Противопоставление блистательного прошлого Венеции ее нынешнему упадку стало общим местом (topos) нового мифа о городе в лагуне: «Это жалкий обшарпанный город, который с каждым часом неустанно погружается в могилу», — напишет Бальзак, в то время как Баррес станет оплакивать «физиологическую грусть» и «изнуренность Венеции»…
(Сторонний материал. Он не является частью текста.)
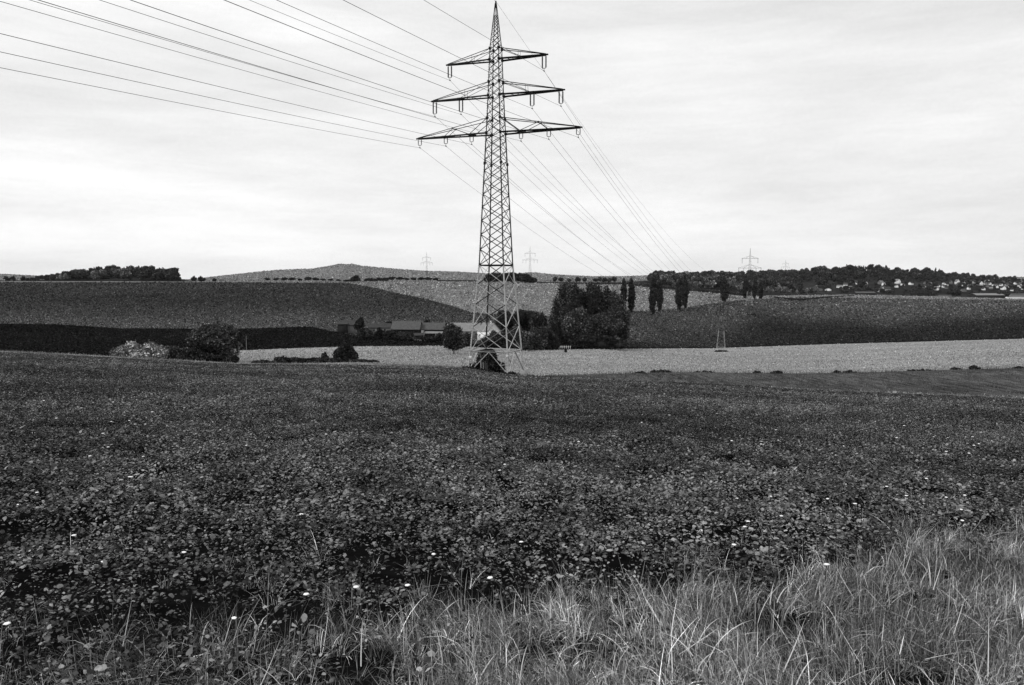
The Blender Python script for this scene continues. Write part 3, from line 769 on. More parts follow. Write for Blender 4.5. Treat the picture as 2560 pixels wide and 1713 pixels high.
# right wood
for i in range(620):
    px = random.uniform(1625, 2600); Y = random.uniform(1560, 2150)
    if px < 1900: Y = random.uniform(1300, 2050)
    if px > 2000 and Y < 1850: continue
    k_ = np.interp(px, [1630, 2000, 2250, 2450, 2600], [1.2, 1.3, 1.1, .75, .5])
    far_tree(px, Y, random.uniform(.8, 1.2)*k_, random.choice(VRd+VR), '', '', '', '', stuff=True)
for i in range(210):
    px = random.uniform(1640, 2330); Y = random.uniform(1500, 2150)
    if px < 1900: Y = random.uniform(1250, 2050)
    t = random.random()
    if (Y < 1500 and t < .6) or t > .9:
        me, lab, g = random.choice(VP), 'pale tree at the lower edge of the long wood on the right', 'pale trees of the right wood'
    elif t < .25 : me, lab, g = random.choice(VR), 'grey broadleaf tree in the long wood on the right', 'grey trees of the right wood'
    else: me, lab, g = random.choice(VRd), 'dark broadleaf tree in the long wood on the right', 'dark trees of the right wood'
    if px > 2230 and Y < 1900: continue
    if px > 1990 and Y < 1760 and random.random() < .8: continue
    far_tree(px, Y, random.uniform(1.1, 1.6), me, 'broadleaf_tree', lab, 'tree', g, stuff=Y > 1650)
for px in np.linspace(1636, 2040, 34):
    far_tree(px+random.uniform(-4, 4), 1240+max(0, px-1700)*.9, random.uniform(.7, 1.1), random.choice(VP+VP+VRd), 'broadleaf_tree', 'small pale round tree on the front edge of the right wood', 'tree', 'front edge trees of the right wood')
for i in range(32):
    px = random.uniform(2112, 2222)
    far_tree(px, random.uniform(2000, 2180), random.uniform(1.0, 1.3), random.choice(VC), 'conifer_tree', 'black spruce of the flat topped spruce stand above the village', 'conifer', 'spruce stand above the village')
for px, s in [(2290, 1.15), (2283, 1.0), (2318, 1.25), (2324, 1.1), (2338, 1.2), (2347, 1.05), (2355, .9), (2298, .9)]:
    far_tree(px, 2150, s, random.choice(VC), 'conifer_tree', 'pointed dark spruce on the skyline right of the spruce stand', 'conifer', 'single spruces on the skyline')
for i in range(80):
    px = random.uniform(2230, 2600)
    far_tree(px, random.uniform(1900, 2200), random.uniform(.7, 1.15)*np.interp(px, [2230, 2450, 2600], [1.1, .85, .6]), random.choice(VRd+VR), 'broadleaf_tree', 'dark tree on the skyline behind the village', 'tree', 'skyline trees behind the village', stuff=i % 2 == 0)
for i in range(190):
    px = random.uniform(2060, 2600)
    far_tree(px, random.uniform(1530, 2000), random.uniform(.4, .85), random.choice(VRd+VRd+VR), 'broadleaf_tree', 'garden tree standing among the village houses', 'tree', 'garden trees in the village', stuff=i > 34)
for px, s, Y in [(2385, 1.25, 1480), (2398, 1.1, 1485), (2375, .9, 1490), (2500, 1.0, 1490), (2515, 1.1, 1500), (2335, .8, 1480), (2320, .7, 1480), (2300, .75, 1480), (2280, .7, 1480), (2260, .5, 1480), (2190, .35, 1480)]:
    far_tree(px, Y, s, random.choice(VRd), 'broadleaf_tree', 'large dark tree at the front edge of the village by the field', 'tree', 'large trees on the village front edge')

def merge_woods():
    Vs = []; Qs = []; Ts = []; tq = []; tt = []; off = 0
    for (me, loc, s_, rz) in WOODS:
        nv = len(me.vertices); v = np.empty(nv*3, np.float32); me.vertices.foreach_get('co', v); v = v.reshape(-1, 3)*s_
        c_, q_ = math.cos(rz), math.sin(rz); v = np.stack([v[:, 0]*c_-v[:, 1]*q_, v[:, 0]*q_+v[:, 1]*c_, v[:, 2]], 1)+np.array(loc)
        nl = len(me.loops); ix = np.empty(nl, np.int32); me.loops.foreach_get('vertex_index', ix)
        npol = len(me.polygons); tn = np.empty(npol, np.float32); me.attributes['tone'].data.foreach_get('value', tn)
        nq = (nl-3*npol); # quads first, then triangles
        Qs.append(ix[:nq*4].reshape(-1, 4)+off); Ts.append(ix[nq*4:].reshape(-1, 3)+off); tq.append(tn[:nq]); tt.append(tn[nq:])
        Vs.append(v); off += nv
    me = new_mesh('wood', np.concatenate(Vs), np.concatenate(Qs), np.concatenate(Ts), M['foliage'], tone=np.concatenate(tq+tt))
    o = link('wood', me); o['kind'] = 'stuff'; o['label'] = 'far off mass of trees filling the wood and village slope on the right'; o['category'] = 'wood'
merge_woods()

# ------------------------------------------------------------------ houses
def gable_house(name, loc, rz, L, W, Hw, Hr, wallm, roofm, label, cat='house', group=None, windows=0, chimney=False, over=.4, door=False, roofcol2=None):
    root = empty(name, loc, rz); tag(root, label, cat, group)
    w = MB(); w.box(-L/2, L/2, -W/2, W/2, -1.5, Hw)
    for s in (-1, 1):
        w.poly([(s*L/2, -W/2, Hw), (s*L/2, W/2, Hw), (s*L/2, 0, Hw+Hr-.05)])
    part('wall', w.mesh('wall', wallm), root)
    r = MB(); t = .22; k = Hr/(W/2)
    e = over
    for s in (-1, 1):
        y1 = s*(W/2+e); z1 = Hw-k*e
        a = [(-L/2-e, y1, z1+.03), (L/2+e, y1, z1+.03), (L/2+e, 0, Hw+Hr+.03), (-L/2-e, 0, Hw+Hr+.03)]
        b = [(x, y, z+t) for (x, y, z) in a]
        r.poly(b); r.poly(a[::-1])
        r.poly([a[0], a[1], b[1], b[0]]); r.poly([a[1], a[2], b[2], b[1]]); r.poly([a[3], a[0], b[0], b[3]])
    rf = part('roof', r.mesh('roof', roofm), root)
    if chimney:
        c = MB(); c.box(L*.2-.35, L*.2+.35, -.35, .35, Hw+Hr*.6, Hw+Hr+1.1); c.box(L*.2-.45, L*.2+.45, -.45, .45, Hw+Hr+1.1, Hw+Hr+1.25)
        part('chimney', c.mesh('chimney', M['white']), rf)
    for i in range(windows):
        x = -L/2+L*(i+.5)/windows
        g = MB(); g.box(x-.5, x+.5, -W/2-.05, -W/2+.1, Hw*.45, Hw*.45+1.1)
        part('window', g.mesh('window', M['window']), root)
    if windows:
        for s in (-1, 1):
            g = MB(); g.box(s*L/2-.05, s*L/2+.05, -.5, .5, Hw*.8, Hw*.8+1.1)
            part('window', g.mesh('window', M['window']), root)
    if door:
        g = MB(); g.box(L*.25-1.4, L*.25+1.4, -W/2-.06, -W/2+.1, 0, Hw*.8)
        part('door', g.mesh('door', M['darkwall']), root)
    return root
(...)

В таком же духе создан целый ряд венецианских «ноктюрнов», авторами которых стали лучшие литераторы XIX столетия от Жорж Санд до Готье и Тэна: «Стоявшие на мостах силуэты смутно напоминали человеческие, и, когда мы проплывали под мостовыми пролетами, на нас устремлялись их тусклые сонные взоры. Огни то и дело гасли, и нам ничего не оставалось, как двигаться вперед, лавируя между четырьмя зловещими сгустками мрака; над водой клубилась липкая, сырая и глубокая тьма, ночное небо изливало тьму, окрашенную в цвета грозовых туч, каменные стены канала были окутаны непрозрачной мглой, настолько плотной, что свет лодочного фонаря не мог пробиться сквозь нее и порождал лишь красноватый сумрак, в котором проплывали мимо то пьедестал неведомого монумента, то основание колонны, то портик или решетка. Иногда невесть откуда взявшийся лучик стремительно выхватывал из темноты какие-то несоразмерные, таинственные, поистине фантастические предметы, но они, к счастью, мгновенно исчезали, а вместе с ними и пробужденный ими леденящий страх» (Готье).